__GOAL OF THE EXERCISE__:
Extract, without alteration, each line from the start of the listing to the line bearing "bpy.data.objects.remove(o)".

__GIVEN MATERIAL__:
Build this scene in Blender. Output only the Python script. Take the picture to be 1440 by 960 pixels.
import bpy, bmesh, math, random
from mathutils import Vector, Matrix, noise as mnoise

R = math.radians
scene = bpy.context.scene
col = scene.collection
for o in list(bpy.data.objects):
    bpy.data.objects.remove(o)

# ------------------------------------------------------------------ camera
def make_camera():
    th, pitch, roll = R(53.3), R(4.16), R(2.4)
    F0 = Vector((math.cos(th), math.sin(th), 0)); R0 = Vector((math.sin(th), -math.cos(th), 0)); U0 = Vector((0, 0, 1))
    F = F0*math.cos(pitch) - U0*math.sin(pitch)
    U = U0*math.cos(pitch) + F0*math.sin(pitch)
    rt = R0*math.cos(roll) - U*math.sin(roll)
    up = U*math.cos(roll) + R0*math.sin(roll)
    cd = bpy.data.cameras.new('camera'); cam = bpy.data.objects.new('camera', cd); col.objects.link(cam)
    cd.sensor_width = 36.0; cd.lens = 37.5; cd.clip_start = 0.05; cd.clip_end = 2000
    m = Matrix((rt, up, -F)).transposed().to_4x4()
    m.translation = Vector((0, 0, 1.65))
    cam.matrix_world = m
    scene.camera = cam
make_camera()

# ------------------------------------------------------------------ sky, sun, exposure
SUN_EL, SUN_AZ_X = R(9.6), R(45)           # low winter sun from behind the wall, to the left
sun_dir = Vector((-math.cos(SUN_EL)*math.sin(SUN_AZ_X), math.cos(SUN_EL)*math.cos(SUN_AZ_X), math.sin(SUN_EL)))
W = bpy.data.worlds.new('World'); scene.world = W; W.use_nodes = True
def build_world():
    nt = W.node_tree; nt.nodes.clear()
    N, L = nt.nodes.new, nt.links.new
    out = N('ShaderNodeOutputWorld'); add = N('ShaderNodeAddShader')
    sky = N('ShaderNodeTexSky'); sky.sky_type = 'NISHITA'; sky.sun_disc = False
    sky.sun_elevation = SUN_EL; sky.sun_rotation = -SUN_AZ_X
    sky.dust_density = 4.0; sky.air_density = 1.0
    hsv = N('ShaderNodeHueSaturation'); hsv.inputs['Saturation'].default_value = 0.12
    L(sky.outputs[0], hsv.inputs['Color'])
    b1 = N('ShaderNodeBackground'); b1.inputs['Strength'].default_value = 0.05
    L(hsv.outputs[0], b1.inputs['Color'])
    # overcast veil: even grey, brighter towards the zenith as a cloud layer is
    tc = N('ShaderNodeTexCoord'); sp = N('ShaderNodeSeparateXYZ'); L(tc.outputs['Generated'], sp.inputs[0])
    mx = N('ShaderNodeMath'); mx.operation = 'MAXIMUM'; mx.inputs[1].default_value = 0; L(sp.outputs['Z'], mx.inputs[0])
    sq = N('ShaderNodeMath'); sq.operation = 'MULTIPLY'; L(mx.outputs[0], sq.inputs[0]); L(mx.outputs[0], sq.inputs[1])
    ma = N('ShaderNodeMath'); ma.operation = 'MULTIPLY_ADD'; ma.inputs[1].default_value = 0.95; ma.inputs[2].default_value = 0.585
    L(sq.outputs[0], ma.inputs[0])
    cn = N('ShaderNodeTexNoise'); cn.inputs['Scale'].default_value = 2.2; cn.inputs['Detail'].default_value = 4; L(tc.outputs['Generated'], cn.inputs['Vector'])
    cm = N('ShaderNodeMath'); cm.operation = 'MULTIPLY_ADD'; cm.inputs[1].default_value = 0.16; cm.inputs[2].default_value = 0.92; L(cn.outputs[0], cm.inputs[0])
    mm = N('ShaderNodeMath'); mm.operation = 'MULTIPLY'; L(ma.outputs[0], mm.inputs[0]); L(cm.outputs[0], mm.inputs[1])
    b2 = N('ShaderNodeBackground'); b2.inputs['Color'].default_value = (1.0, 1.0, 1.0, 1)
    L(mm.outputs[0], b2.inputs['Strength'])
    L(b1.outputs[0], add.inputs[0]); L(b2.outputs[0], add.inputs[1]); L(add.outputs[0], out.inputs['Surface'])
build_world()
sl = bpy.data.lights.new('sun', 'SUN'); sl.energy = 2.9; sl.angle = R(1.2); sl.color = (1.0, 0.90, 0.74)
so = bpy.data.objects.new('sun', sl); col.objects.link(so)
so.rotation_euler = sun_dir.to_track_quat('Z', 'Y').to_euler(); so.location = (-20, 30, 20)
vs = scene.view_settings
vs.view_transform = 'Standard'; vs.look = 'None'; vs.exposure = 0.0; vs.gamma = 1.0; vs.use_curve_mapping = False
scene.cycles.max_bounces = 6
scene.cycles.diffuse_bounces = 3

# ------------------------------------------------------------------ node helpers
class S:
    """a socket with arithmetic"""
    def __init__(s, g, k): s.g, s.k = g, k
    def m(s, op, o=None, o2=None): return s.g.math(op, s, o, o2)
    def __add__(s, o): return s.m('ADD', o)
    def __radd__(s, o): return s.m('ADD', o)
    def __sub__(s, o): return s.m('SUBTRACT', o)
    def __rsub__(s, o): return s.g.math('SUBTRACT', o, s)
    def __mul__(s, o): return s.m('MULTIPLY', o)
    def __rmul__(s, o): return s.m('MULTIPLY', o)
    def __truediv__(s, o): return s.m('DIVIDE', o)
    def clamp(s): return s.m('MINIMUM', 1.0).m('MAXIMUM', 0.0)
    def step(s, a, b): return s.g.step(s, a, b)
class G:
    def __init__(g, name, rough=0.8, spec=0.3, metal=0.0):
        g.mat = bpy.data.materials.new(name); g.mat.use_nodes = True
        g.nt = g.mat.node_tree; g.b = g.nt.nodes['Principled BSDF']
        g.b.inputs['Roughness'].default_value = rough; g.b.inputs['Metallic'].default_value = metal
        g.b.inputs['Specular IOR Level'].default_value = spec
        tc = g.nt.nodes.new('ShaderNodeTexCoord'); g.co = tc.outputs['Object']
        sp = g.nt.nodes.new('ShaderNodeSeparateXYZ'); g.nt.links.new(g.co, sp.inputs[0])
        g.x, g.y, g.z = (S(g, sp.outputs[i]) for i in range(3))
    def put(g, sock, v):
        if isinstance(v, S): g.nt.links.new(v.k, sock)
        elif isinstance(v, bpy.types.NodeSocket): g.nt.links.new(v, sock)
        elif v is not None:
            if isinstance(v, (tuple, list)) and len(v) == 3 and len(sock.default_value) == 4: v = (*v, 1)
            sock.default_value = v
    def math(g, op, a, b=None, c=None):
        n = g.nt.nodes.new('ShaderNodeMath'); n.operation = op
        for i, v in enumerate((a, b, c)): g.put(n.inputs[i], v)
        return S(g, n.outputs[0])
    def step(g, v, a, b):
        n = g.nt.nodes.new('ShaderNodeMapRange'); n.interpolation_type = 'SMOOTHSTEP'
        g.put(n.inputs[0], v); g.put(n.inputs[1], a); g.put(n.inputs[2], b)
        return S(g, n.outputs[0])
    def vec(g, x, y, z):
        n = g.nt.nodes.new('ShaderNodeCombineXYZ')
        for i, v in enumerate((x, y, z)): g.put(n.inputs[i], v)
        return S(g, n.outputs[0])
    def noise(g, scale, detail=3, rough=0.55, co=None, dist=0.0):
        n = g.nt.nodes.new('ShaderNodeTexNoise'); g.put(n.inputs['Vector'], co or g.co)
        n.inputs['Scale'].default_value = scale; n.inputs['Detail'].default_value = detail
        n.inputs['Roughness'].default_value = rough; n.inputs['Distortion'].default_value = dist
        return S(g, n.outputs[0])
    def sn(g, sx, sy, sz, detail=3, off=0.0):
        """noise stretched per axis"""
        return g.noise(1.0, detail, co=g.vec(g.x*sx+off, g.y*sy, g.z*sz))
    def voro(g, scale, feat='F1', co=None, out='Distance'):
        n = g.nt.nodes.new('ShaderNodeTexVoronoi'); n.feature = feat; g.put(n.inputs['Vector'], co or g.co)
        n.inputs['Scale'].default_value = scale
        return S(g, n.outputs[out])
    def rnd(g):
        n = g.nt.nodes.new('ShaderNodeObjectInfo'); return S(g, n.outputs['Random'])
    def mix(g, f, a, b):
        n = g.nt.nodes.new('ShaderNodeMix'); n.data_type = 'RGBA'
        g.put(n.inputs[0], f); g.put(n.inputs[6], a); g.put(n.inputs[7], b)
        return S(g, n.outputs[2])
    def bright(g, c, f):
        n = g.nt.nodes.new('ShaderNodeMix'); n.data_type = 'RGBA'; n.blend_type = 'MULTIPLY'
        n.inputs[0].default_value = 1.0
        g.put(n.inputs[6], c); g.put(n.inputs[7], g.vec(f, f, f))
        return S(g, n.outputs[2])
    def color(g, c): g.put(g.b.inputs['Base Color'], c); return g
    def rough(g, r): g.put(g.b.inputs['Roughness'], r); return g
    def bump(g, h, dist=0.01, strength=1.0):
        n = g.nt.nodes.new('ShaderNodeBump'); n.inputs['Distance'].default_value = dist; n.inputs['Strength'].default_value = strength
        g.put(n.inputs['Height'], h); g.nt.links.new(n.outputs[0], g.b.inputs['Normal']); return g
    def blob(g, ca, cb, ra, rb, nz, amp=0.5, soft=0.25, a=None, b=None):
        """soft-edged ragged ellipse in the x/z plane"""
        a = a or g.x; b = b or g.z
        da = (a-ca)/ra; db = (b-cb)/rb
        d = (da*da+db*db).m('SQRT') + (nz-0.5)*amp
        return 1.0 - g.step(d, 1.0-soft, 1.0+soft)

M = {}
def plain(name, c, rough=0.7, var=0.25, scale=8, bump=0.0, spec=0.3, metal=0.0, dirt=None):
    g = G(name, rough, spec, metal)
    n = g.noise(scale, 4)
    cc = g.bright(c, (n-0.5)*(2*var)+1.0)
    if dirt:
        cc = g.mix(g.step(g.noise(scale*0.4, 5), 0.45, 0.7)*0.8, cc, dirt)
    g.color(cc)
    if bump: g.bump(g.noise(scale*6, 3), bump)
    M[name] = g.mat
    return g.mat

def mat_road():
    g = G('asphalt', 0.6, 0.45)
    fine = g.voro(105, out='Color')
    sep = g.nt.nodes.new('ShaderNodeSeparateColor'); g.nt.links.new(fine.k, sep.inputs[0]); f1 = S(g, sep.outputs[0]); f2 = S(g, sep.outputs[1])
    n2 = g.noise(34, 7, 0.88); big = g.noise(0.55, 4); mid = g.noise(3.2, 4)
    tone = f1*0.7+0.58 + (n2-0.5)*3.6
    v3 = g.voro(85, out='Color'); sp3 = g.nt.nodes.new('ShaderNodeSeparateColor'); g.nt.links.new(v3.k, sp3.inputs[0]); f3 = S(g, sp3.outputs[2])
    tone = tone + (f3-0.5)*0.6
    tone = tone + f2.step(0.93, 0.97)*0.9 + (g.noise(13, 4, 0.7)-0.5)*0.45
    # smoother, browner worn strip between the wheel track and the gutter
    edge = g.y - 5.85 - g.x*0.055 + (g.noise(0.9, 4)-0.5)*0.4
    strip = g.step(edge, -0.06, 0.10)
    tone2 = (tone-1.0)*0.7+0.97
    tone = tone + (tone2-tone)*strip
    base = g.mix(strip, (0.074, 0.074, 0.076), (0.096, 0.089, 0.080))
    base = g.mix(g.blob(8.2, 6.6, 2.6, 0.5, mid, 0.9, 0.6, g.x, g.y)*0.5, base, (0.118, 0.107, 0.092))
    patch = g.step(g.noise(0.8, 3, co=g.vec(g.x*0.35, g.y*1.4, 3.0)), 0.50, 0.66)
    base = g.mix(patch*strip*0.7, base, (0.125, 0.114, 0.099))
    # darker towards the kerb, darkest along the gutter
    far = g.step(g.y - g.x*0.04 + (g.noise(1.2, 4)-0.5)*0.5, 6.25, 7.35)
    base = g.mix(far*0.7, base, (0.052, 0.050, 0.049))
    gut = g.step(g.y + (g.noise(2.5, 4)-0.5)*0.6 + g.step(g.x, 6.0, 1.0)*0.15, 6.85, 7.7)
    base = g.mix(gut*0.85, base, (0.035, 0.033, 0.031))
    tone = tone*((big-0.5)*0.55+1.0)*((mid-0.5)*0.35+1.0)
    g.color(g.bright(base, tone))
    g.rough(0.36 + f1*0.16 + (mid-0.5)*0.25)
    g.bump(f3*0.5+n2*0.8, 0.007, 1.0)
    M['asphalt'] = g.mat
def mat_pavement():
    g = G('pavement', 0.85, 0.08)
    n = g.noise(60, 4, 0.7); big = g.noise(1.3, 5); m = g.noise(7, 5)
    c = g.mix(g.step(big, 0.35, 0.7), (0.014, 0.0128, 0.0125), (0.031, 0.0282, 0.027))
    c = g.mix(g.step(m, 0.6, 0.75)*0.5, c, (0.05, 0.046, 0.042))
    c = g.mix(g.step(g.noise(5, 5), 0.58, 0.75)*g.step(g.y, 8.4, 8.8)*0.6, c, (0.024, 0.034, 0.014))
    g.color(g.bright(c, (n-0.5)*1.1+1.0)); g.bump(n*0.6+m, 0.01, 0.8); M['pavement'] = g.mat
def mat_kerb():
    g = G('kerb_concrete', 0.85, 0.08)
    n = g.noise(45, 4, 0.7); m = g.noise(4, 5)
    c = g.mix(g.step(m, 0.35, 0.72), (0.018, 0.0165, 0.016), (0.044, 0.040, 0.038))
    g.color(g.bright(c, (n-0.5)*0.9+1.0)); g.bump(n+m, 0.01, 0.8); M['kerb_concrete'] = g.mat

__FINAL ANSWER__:
Build this scene in Blender. Output only the Python script. Take the picture to be 1440 by 960 pixels.
import bpy, bmesh, math, random
from mathutils import Vector, Matrix, noise as mnoise

R = math.radians
scene = bpy.context.scene
col = scene.collection
for o in list(bpy.data.objects):
    bpy.data.objects.remove(o)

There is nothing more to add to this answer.